Sur un terrain relativement nouveau pour les industriels, Manitou n'a pas voulu mettre tous ses œufs dans le même panier. « Nous continuerons à faire appel à des fournisseurs de batteries, mais nous avons décidé d'avoir notre propre capacité de production. Ce n'est pas tout l'un ou tout l'autre dans notre stratégie. Derrière, il y a aura des investissements...», indique Michel Denis. Lesquels et à quelle échéance ? Ils seraient calés et planifiés dans le business plan. « On va s'ajuster en fonction des travaux de R&D menés avec EasyLI. Il faudra faire des arbitrages pour dimensionner exactement les besoins, selon la typologie de batteries choisie et la qualification de tel ou tel modèle. Je ne peux donc pas donner de date », dit-il. A Laillé, près de Rennes, où Manitou fabrique des chariots télescopiques fixes compacts et où à été lancée la fabrication des premières nacelles électriques, il a fallu réaménager l'espace et revoir l'organisation de travail. « Ça n'a rien à voir avec le thermique », reconnait Arnaud Boyer.
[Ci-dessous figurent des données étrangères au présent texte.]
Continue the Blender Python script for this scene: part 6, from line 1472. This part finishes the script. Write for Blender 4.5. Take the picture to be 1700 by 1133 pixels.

A Laillé, Ancenis (44) et Candé (49) sur trois des quatre sites de production en France, quatre-vingts millions d'euros viennent d'être investis pour accompagner la croissance et la transition écologique du groupe.

Après avoir perdu 500 millions d'euros avec la crise sanitaire, Manitou affiche un chiffre d'affaires en progression de +26% en 2022, et même +54% sur le dernier trimestre 2022, où à cette date, le carnet de commandes atteignait 3,5 milliards d'euros contre 2,9 milliards d'euros pour la même période en 2021. Pour 2023, Manitou Group table sur une progression de chiffre d'affaires de +20%. Reste que si la France et l'Europe du Nord (15%) se révèlent les meilleurs élèves pour l'acquisition de machines à faibles émissions,  les volumes, toutes technologies confondues, passent majoritairement par l'Europe du Sud (38%) et les Amériques (30%). Une autre problématique.